There was a lot of dancing at the MTV Video Music Awards this week - some good, some bad, and some downright dirty.

Justin Timberlake - dubbed the President of Pop by US comedian and talk show host Jimmy Fallon who introduced him - can dance. Even when he's doing those robotic movements as he glides across the floor - in my day we used to call it bop - he still looks natural.

But then there's Kanye West who can't really dance. He gestures, lunges, and bounds on the spot, and does this rather odd hand-shaking thing like he's touched a hot oven (although you imagine he doesn't do much cooking at home for Kim and North).

And much has been said about Miley Cyrus already this week. She would have broken her daddy's achy breaky heart with her twerking-cum-lap dance routine with Robin Thicke during a trashy and awful version of his hit Blurred Lines. But this was the VMAs so there has to be at least one artist performing wearing next to nothing, making a spectacle of themselves, and dividing opinion over whether they pulled it off or not. I'm no prude - really, I'm not - but Cyrus' wee performance wasn't a success. Not because it was awkwardly try-hard, but because thrusting ain't dancing.
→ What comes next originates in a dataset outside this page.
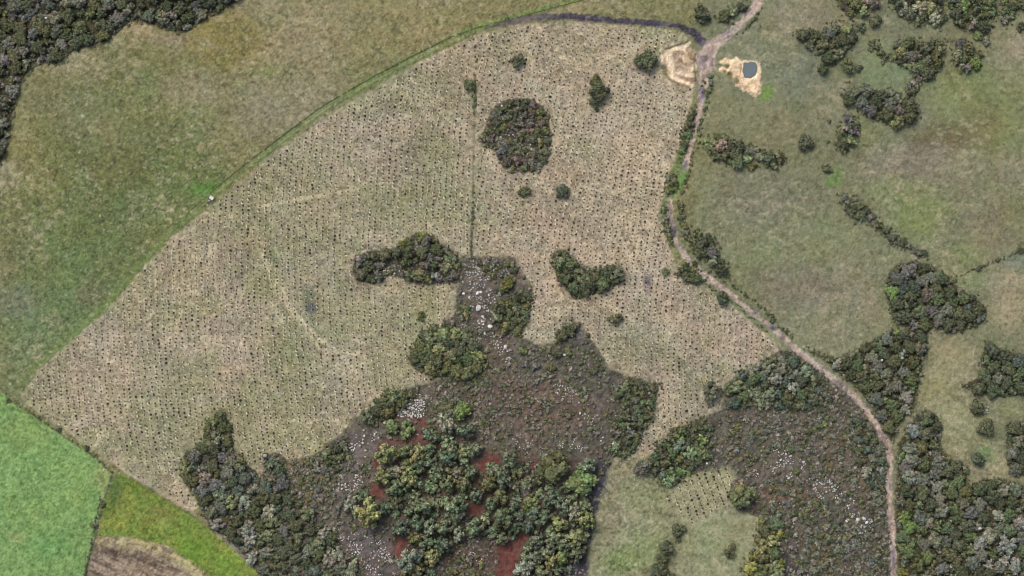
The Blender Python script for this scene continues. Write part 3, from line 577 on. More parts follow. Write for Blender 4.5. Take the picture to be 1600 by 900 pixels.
# single crowns and small known groups ------------------------------------------------
for x, y, r, t, lab in [
    (809,95,11,'dark green','round dark green bush alone near the top of the planted field'),
    (733,133,11,'olive','olive bush at the top of the ditch line in the planted field'),
    (740,150,5,'olive','small olive bush just below another on the ditch line'),
    (1009,96,20,'dark green','large round dark tree beside the western sand pit'),
    (819,299,10,'dark green','left one of two small dark bushes below the octagonal thicket'),
    (879,299,12,'dark green','right one of two small dark bushes below the octagonal thicket'),
    (658,494,9,'olive','small round olive bush on dry grass below the L shaped thicket'),
    (961,498,11,'dark green','oval dark bush alone below the heart shaped thicket'),
    (1040,425,8,'olive','small olive bush by the field edge near the track bend'),
    (376,719,9,'olive','small olive bush right of the lower left thicket tip'),
    (1097,21,14,'dark green','round dark bush just north of the muddy track end'),
    (1257,224,14,'dark green','round dark bush right of the long thicket in the pasture'),
    (1292,264,9,'dark green','small dark bush on the pasture below a narrow thicket'),
    (1295,190,4,'dark green','tiny dark bush left of the narrow pasture thicket'),
    (1294,221,3.5,'dark green','tiniest dark bush on the pasture above a small bush'),
    (1322,104,13,'olive','round olive bush on pale grass inside the ring of thickets'),
    (1341,107,7,'dark green','small dark bush touching a round olive bush on its right'),
    (1345,44,9,'dark green','small dark bush between two thickets near the top right'),
    (1366,34,11,'dark green','round dark bush at the right of a gap between thickets'),
    (1284,108,10,'dark green','round dark bush at the foot of the slanting pasture thicket'),
    (1594,42,9,'dark green','dark bush at the right edge below the top right wood'),
    (1546,540,9,'dark green','small dark bush north of the rounded green trees'),
    (1541,668,15,'dark green','oval dark green tree standing alone on the dry clearing'),
    (1525,637,13,'dark green','dark bush on the clearing with a pale shrub beside it'),
    (1540,640,8,'pale grey','pale grey shrub beside a dark bush on the clearing'),
    (1528,717,12,'dark green','dark bush with bright grass beside it on the clearing'),
    (1157,775,23,'olive','big round olive bush at the right end of the small plot'),
    (1161,765,8,'lime green','bright lime shrub inside the big round bush by the small plot'),
    (1140,859,11,'dark green','round dark bush alone on the lower meadow'),
    (1002,730,15,'grey brown','grey brown bush at the tip of the narrow planted strip'),
    (1110,612,17,'dark green','dark green bush at the right of the planted strip'),
    (1151,668,8.5,'olive','smooth olive green shrub alone on the grey heath'),
    (1288,663,5,'lime green','small bright lime shrub in the right hand scrub'),
    (1136,707,4,'mid green','small mid green shrub right of the leafy thicket'),
    (793,443,12,'yellow green','bright yellow green bush among the rocks in the middle'),
    (741,593,5,'yellow green','small yellow shrub at the foot of the olive clump'),
    (755,585,4,'yellow green','smaller yellow shrub right of another below the olive clump'),
    (862,727,28,'olive','largest dark olive tree at the top of the grove'),
    (907,752,25,'leaf green','broad pale green tree at the right edge of the grove'),
    (723,640,16,'lime green','bright lime green tree at the top of the grove'),
    (613,667,13,'leaf green','left tree of the pair ringed by red soil'),
    (636,671,14,'leaf green','right tree of the pair ringed by red soil'),
    (820,767,12,'grey brown','bare grey brown tree in the middle of the grove'),
    (823,793,8,'yellow green','yellow bush below the bare tree in the grove'),
    (807,770,6,'lime green','small lime bush left of the bare tree in the grove'),
    (787,450,9,'olive','olive shrub just left of the yellow bush among rocks'),
    (1128,466,12,'dark green','round dark bush left of the track below the bend'),
    (1206,501,5,'dark green','small dark bush on the upper side of the track'),
    (1487,436,8,'olive','olive bush where the field line meets the heart shaped wood'),
    (1530,419,6,'dark green','small bush midway along the thin pasture hedge'),
    (1558,407,4.5,'dark green','tiny bush on the thin pasture hedge near the right edge'),
    (1594,391,7,'dark green','bush at the right end of the thin pasture hedge'),
    (1248,756,6,'mid green','mid green shrub above the white stones in right scrub'),
    (1235,702,8,'mid green','leafy shrub near the top of the right hand stones'),
    (660,370,10,'yellow green','pale yellow flowering shrub at the top of the L shaped thicket'),
    (628,381,6,'yellow green','smaller yellow flowering shrub on the L shaped thicket'),
    (12,626,4,'dark green','small dark bush at the corner of the bright green crop'),
    (92,672,5,'dark green','small dark bush on the crop boundary left of another'),
    (135,700,5,'dark green','small dark bush on the crop boundary right of another'),
    (160,787,6,'dark green','dark bush on the line between the two crops'),
    (148,821,5,'dark green','lower dark bush on the line between the two crops'),
    (560,415,4,'olive','tiny olive bush at the left tip of the L shaped thicket'),
    (931,127,12,'dark green','top bush of the dark oval clump in the planted field'),
    (936,145,17,'dark green','middle and largest bush of the dark oval clump'),
    (930,160,11,'dark green','bottom bush of the dark oval clump in the planted field'),
    (1085,412,6,'dark green','small dark bush close to the track bend'),
    (1505,10,10,'lime green','bright green crown in the top right wood left of others'),
    (1525,40,7,'lime green','small bright green crown at the foot of the top right wood'),
    (1545,38,7,'lime green','bright green crown at the right foot of the top right wood'),
    (1533,25,8,'leaf green','pale green crown in the middle of the top right wood'),
    (1545,836,14,'pale grey','broad pale grey tree in the lower right wood, westernmost pale crown'),
    (1572,852,16,'pale grey','largest pale grey tree near the lower right corner'),
    (1592,818,14,'pale grey','pale grey tree at the right edge of the lower right wood'),
    (1560,806,11,'pale grey','smaller pale grey tree above the broad pale crowns'),
    (1585,885,13,'pale grey','pale grey tree nearest the bottom right corner'),
    (1410,893,9,'yellow green','orange yellow bush at the bottom beside the track'),
    (1417,862,12,'leaf green','bright leafy tree right of the lowest track bend'),
    (1424,848,9,'leaf green','bright leafy bush above another beside the lower track'),
    (1222,878,6,'lime green','lime green shrub on dark soil near the bottom edge'),
    (1214,872,4,'red','small dark red shrub on dark soil near the bottom edge'),
    (1545,12,8,'leaf green','pale green crown near the top edge in the right wood'),
    (1527,57,9,'leaf green','round pale green bush below the top right wood'),
    (1540,65,8,'grey green','grey green bush right of a pale one below the right wood'),
    ]:
    bush(x, y, r, t, label=lab, cat='tree' if r >= 13 else 'bush')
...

Last Saturday night, at my wife's mum's 70th birthday, we danced to Blurred Lines - and no, there was no humping and thrusting at all. That would have been weird. But we had a hoot, especially since it was followed by Poi E, I Knew You Were Trouble by Taylor Swift, Get Lucky by Daft Punk, Abba's Dancing Queen, and, er, Simply the Best by Tina Turner (a request from the birthday girl). I tell ya, it was hit after hit with three generations of party-goers getting down, from my 2-year-old daughter Katie doing her version of a Daft Punk-meets-Justin Timberlake robot dance through to my mother-in-law's 80-year-old brother.

The unifying nature of dancing sure is a powerful thing, even if Miley isn't the best example of it.

There's a great scene in Footloose where Kevin Bacon's character Ren quotes from the Bible in a desperate attempt to convince the straight-laced towns folk of Bomont that dancing is not the devil's work but, well, a gift from God.

"David danced before the Lord with all his might," reads Ren passionately.

And it turned out that if it was good enough for David, then it was good enough for Bomont and the prom went ahead and everybody cut loose.

I love to dance. I dance by myself, with my kids, with my wife, before breakfast, after dinner, at a party, and down the pub. Hell, I'll dance anywhere as long as the music's good.

And although this might sound over the top, I believe - to quote Daft Punk, Pharrell Williams and Nile Rodgers - losing yourself to dance is essential for life.

Which is why even bad dancers - apart from Kanye that is - are often the best dancers because they don't care that they look like a drunken sailor, they just want to shake it, baby, shake it.


Dancing is the ultimate celebration and we should all do it more often.